Hearing of the Senate Judiciary Committee - "The Nomination of Sonia Sotomayor to be an Associate Justice of the Supreme Court of the United States "

Statement

Date: July 28, 2009
Location: Washington, DC
Issues: Judicial Branch


Sheldon Votes to Confirm Judge Sonia Sotomayor in Judiciary Meeting

Thank you, Chairman, and thank you for your wise and fair leadership of these confirmation proceedings. I also thank the ranking member for his fairness and courtesy throughout the proceedings. I will be proud to vote in support of Judge Sotomayor's confirmation to the United States Supreme Court.

I appreciate, as I know the Chairman and others do, her background as a prosecutor, and I believe her non-controversial seventeen-year record as a federal judge makes clear that she is dedicated to the rule of law, has a proper judicial temperament, and gives every party before her a fair hearing.

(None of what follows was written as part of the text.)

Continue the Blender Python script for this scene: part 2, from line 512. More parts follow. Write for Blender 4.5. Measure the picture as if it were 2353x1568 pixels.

I also believe the unequivocal pledge that Judge Sotomayor gave me: that she will respect the role of Congress as representatives of the American people; that she will decide cases based on the law and the facts; that she will not prejudge any case, but listen to every party that comes before her; and that she will respect precedent and limit herself to the issues that the Court must decide; in short, that she will use the broad discretion of a Supreme Court Justice wisely. She promised that and I take her at her word.

Mr. Chairman I think we are witness here to an effort to define justice in America in alignment with a particular point of view. My colleagues are entitled to their point of view. They are entitled to their view about guns, they are entitled to their point of view about property rights, they are entitled to their point of view about other issues. What I resist is any effort to define that point of view as a judicial norm against which any other point of view is to be seen as an aberration, as "biases and prejudices," to use one quotation. In this case, I further believe that their definition of justice in America - their definition - is just plain wrong both as history and as justice. In particular I do not wish to force, as the new judicial norm, the sort of judges who, to paraphrase a recent article on the Supreme Court "in every major case vote for the corporation against the individual, for the government against the criminal defendant, and for the executive branch against the legislature." I do not wish judges without empathy, who will ignore the long and proud history of the courtroom, as the last stand for many beleaguered Americans where they can get fearless justice even when all of the forces of politics, of proper opinion, and of corporate power may be arrayed against them - with judges willing to provide that fearless justice, even if it completely upsets the status quo.

I would add that I find no fault in judges who won't, as the price of entry to the court, commit to expanding our newly minted individual right to own guns, a right that no Supreme Court for 220 years had previously noticed and that was created in a 5-4 decision by a divided court.

So I will with pride support Judge Sotomayor's nomination. It is an honor to serve on this committee and to vote for such a talented and exceptional person. We all realize that Judge Sotomayor will be an historic justice, but I think we can all expect that most important she will be an excellent justice.